▶ [Raw data]
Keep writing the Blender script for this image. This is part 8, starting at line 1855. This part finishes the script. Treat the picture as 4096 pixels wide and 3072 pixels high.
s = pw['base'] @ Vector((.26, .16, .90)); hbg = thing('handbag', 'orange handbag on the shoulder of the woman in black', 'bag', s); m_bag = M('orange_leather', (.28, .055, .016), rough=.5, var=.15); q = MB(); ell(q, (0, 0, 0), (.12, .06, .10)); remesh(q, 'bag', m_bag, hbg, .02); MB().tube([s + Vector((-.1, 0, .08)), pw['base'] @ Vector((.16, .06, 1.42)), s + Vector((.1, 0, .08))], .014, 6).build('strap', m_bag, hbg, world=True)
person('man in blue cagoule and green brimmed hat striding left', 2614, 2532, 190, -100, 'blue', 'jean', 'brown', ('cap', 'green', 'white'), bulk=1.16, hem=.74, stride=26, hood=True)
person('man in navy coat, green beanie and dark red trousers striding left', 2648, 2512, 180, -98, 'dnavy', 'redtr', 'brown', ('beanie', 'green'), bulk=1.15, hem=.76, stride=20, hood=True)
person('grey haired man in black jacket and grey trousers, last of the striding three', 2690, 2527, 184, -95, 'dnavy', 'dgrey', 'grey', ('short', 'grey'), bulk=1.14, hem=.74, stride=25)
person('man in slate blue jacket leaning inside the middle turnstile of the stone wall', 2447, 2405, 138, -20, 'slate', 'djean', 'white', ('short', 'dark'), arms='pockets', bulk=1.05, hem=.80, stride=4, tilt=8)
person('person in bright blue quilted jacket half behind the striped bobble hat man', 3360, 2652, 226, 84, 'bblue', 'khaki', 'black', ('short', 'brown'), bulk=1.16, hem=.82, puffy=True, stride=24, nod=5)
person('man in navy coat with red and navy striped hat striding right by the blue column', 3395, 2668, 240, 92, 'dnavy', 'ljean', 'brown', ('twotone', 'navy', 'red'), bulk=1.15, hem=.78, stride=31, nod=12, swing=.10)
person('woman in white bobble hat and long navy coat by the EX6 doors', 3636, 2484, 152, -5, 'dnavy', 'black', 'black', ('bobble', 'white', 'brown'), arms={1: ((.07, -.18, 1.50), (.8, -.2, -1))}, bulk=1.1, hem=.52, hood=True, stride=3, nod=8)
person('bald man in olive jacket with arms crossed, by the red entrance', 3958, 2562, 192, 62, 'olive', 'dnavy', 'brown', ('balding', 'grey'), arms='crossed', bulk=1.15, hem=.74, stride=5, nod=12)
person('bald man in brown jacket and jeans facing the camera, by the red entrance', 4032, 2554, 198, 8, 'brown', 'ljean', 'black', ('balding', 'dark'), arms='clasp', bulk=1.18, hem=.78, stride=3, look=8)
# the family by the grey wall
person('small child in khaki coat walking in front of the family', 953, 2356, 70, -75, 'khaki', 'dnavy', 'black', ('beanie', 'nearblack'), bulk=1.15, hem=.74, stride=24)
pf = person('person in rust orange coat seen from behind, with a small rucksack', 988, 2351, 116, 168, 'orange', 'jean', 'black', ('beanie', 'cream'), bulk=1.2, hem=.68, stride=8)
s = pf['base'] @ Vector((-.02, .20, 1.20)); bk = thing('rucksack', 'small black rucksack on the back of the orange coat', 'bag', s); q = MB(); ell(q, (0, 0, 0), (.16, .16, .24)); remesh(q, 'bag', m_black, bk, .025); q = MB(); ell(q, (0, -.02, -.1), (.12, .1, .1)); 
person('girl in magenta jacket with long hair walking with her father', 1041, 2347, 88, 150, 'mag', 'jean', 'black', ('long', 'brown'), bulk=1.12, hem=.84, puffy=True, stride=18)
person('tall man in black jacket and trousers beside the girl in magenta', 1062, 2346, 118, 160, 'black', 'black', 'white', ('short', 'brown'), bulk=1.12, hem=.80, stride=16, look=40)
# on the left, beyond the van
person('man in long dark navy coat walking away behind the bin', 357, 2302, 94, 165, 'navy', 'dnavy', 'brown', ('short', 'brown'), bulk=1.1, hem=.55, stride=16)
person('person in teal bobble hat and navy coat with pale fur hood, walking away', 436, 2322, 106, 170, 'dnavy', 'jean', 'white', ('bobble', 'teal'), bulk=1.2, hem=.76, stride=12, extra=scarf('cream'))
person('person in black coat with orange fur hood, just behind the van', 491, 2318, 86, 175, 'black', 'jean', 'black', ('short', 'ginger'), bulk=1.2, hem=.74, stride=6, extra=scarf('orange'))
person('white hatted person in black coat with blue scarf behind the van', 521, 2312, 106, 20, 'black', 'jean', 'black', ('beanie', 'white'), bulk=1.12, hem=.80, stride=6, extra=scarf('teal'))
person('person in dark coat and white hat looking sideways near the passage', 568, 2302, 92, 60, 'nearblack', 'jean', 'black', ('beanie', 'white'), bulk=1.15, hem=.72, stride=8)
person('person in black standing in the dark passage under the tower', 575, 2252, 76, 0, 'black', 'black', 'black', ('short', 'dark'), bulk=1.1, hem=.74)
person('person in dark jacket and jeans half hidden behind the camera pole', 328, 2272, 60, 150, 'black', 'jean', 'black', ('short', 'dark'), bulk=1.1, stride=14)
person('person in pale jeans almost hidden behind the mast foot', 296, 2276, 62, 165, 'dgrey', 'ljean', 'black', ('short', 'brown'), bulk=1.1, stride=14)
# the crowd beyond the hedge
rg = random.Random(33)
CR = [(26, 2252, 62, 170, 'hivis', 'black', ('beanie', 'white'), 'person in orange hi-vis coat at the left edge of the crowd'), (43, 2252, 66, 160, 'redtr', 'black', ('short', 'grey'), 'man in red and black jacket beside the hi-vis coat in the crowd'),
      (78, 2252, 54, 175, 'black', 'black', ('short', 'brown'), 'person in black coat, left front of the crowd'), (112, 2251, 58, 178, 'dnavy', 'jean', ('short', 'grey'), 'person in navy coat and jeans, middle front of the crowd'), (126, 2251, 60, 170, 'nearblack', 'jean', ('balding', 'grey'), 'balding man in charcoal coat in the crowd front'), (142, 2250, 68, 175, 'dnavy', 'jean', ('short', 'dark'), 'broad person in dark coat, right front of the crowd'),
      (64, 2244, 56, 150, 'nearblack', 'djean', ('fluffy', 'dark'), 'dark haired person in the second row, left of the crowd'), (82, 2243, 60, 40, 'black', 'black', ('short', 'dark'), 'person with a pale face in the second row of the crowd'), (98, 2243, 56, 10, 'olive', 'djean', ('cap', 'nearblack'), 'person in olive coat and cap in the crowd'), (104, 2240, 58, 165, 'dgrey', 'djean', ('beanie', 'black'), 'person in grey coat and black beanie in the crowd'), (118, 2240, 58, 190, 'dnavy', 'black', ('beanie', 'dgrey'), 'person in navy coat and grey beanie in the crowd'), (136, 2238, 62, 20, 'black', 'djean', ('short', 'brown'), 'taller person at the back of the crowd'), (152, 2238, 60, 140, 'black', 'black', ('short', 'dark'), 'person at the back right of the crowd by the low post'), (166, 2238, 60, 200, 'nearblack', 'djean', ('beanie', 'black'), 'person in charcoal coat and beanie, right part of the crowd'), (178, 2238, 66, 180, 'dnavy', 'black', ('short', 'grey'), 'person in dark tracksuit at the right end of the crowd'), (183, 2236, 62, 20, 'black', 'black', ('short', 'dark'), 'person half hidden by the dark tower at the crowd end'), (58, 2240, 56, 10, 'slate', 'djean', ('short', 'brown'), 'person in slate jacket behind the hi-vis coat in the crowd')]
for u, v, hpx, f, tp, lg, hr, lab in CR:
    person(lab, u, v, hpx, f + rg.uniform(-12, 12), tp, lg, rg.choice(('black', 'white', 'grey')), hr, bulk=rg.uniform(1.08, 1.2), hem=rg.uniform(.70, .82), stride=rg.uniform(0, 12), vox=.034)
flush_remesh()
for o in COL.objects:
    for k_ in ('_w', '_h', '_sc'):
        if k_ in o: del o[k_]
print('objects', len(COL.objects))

▶ [What to work on] Extract all lines from the data in which "part" is found.

▶ [Final result]
Keep writing the Blender script for this image. This is part 8, starting at line 1855. This part finishes the script. Treat the picture as 4096 pixels wide and 3072 pixels high.
      (64, 2244, 56, 150, 'nearblack', 'djean', ('fluffy', 'dark'), 'dark haired person in the second row, left of the crowd'), (82, 2243, 60, 40, 'black', 'black', ('short', 'dark'), 'person with a pale face in the second row of the crowd'), (98, 2243, 56, 10, 'olive', 'djean', ('cap', 'nearblack'), 'person in olive coat and cap in the crowd'), (104, 2240, 58, 165, 'dgrey', 'djean', ('beanie', 'black'), 'person in grey coat and black beanie in the crowd'), (118, 2240, 58, 190, 'dnavy', 'black', ('beanie', 'dgrey'), 'person in navy coat and grey beanie in the crowd'), (136, 2238, 62, 20, 'black', 'djean', ('short', 'brown'), 'taller person at the back of the crowd'), (152, 2238, 60, 140, 'black', 'black', ('short', 'dark'), 'person at the back right of the crowd by the low post'), (166, 2238, 60, 200, 'nearblack', 'djean', ('beanie', 'black'), 'person in charcoal coat and beanie, right part of the crowd'), (178, 2238, 66, 180, 'dnavy', 'black', ('short', 'grey'), 'person in dark tracksuit at the right end of the crowd'), (183, 2236, 62, 20, 'black', 'black', ('short', 'dark'), 'person half hidden by the dark tower at the crowd end'), (58, 2240, 56, 10, 'slate', 'djean', ('short', 'brown'), 'person in slate jacket behind the hi-vis coat in the crowd')]